Objective: Repeat every line, exactly, from the very first through the one where "return n.outputs[0]" appears. Add nothing else.

---

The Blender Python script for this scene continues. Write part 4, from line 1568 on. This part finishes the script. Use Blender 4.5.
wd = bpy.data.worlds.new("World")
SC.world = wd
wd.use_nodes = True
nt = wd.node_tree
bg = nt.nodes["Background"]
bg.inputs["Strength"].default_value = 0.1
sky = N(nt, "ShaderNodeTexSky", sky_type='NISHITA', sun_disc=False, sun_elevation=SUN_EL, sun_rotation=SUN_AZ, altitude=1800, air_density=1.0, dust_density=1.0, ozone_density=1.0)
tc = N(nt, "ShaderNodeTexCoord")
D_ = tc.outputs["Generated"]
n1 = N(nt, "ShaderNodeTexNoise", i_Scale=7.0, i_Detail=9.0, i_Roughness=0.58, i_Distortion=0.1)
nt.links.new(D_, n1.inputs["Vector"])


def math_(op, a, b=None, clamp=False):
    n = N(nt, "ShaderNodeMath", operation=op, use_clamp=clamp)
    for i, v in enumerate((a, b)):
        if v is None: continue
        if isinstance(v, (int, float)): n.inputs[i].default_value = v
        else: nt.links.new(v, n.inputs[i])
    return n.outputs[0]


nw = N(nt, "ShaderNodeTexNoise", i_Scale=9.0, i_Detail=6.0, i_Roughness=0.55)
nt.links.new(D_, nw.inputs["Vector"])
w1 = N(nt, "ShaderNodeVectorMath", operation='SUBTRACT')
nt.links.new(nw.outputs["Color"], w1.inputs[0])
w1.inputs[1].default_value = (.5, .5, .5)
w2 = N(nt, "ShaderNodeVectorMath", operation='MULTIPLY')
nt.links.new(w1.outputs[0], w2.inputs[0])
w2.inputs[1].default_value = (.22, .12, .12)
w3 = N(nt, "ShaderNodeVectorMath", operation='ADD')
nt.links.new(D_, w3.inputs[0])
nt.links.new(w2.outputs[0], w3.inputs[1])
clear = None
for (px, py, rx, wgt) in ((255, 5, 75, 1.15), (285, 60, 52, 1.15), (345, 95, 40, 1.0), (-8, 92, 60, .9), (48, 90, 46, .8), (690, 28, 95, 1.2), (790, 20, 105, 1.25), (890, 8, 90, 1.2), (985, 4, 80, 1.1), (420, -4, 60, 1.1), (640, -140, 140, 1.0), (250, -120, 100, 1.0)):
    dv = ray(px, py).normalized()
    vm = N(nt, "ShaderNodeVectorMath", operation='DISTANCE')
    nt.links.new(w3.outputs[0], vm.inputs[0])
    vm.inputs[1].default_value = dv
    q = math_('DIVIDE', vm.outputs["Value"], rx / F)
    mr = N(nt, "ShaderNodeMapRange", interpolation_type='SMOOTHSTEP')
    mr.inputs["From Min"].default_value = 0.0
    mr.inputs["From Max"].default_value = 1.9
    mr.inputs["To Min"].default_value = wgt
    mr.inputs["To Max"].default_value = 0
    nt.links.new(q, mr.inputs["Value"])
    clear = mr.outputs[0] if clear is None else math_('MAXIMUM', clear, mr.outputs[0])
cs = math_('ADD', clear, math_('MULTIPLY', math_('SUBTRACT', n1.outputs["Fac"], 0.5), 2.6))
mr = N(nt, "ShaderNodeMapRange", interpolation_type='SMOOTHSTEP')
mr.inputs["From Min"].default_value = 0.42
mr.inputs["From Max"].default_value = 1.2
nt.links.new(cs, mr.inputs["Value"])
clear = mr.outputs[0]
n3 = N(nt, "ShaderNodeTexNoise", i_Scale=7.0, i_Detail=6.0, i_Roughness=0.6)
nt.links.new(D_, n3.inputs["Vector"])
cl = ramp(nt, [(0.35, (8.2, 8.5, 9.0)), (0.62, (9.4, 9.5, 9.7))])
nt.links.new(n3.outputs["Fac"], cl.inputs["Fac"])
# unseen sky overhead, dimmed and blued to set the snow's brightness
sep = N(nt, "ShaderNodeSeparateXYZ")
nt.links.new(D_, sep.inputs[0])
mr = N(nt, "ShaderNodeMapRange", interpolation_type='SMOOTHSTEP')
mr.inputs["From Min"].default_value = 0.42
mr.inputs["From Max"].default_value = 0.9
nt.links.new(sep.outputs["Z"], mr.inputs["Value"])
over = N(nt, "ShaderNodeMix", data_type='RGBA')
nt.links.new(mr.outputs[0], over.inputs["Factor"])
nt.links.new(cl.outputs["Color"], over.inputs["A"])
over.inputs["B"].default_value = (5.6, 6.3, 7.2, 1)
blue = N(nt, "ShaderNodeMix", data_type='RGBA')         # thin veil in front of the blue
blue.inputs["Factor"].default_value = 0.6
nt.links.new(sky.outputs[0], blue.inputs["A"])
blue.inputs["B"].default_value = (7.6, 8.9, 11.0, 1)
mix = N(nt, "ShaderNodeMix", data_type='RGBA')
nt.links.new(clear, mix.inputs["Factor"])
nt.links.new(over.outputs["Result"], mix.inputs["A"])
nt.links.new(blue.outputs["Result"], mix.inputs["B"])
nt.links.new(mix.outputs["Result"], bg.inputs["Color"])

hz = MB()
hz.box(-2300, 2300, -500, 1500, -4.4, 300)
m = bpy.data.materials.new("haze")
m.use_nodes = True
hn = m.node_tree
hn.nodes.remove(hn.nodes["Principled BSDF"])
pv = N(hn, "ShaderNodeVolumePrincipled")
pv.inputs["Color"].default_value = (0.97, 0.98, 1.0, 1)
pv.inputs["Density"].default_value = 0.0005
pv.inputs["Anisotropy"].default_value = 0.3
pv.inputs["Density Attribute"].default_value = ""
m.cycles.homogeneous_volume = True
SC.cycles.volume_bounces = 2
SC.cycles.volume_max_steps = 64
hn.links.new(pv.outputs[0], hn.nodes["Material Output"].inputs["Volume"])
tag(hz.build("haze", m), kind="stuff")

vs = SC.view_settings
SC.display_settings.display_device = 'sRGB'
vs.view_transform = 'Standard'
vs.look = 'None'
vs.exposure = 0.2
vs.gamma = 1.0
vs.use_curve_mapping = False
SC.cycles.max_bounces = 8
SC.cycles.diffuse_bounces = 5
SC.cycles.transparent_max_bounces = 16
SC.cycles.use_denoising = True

---

Output below:
The Blender Python script for this scene continues. Write part 4, from line 1568 on. This part finishes the script. Use Blender 4.5.
wd = bpy.data.worlds.new("World")
SC.world = wd
wd.use_nodes = True
nt = wd.node_tree
bg = nt.nodes["Background"]
bg.inputs["Strength"].default_value = 0.1
sky = N(nt, "ShaderNodeTexSky", sky_type='NISHITA', sun_disc=False, sun_elevation=SUN_EL, sun_rotation=SUN_AZ, altitude=1800, air_density=1.0, dust_density=1.0, ozone_density=1.0)
tc = N(nt, "ShaderNodeTexCoord")
D_ = tc.outputs["Generated"]
n1 = N(nt, "ShaderNodeTexNoise", i_Scale=7.0, i_Detail=9.0, i_Roughness=0.58, i_Distortion=0.1)
nt.links.new(D_, n1.inputs["Vector"])


def math_(op, a, b=None, clamp=False):
    n = N(nt, "ShaderNodeMath", operation=op, use_clamp=clamp)
    for i, v in enumerate((a, b)):
        if v is None: continue
        if isinstance(v, (int, float)): n.inputs[i].default_value = v
        else: nt.links.new(v, n.inputs[i])
    return n.outputs[0]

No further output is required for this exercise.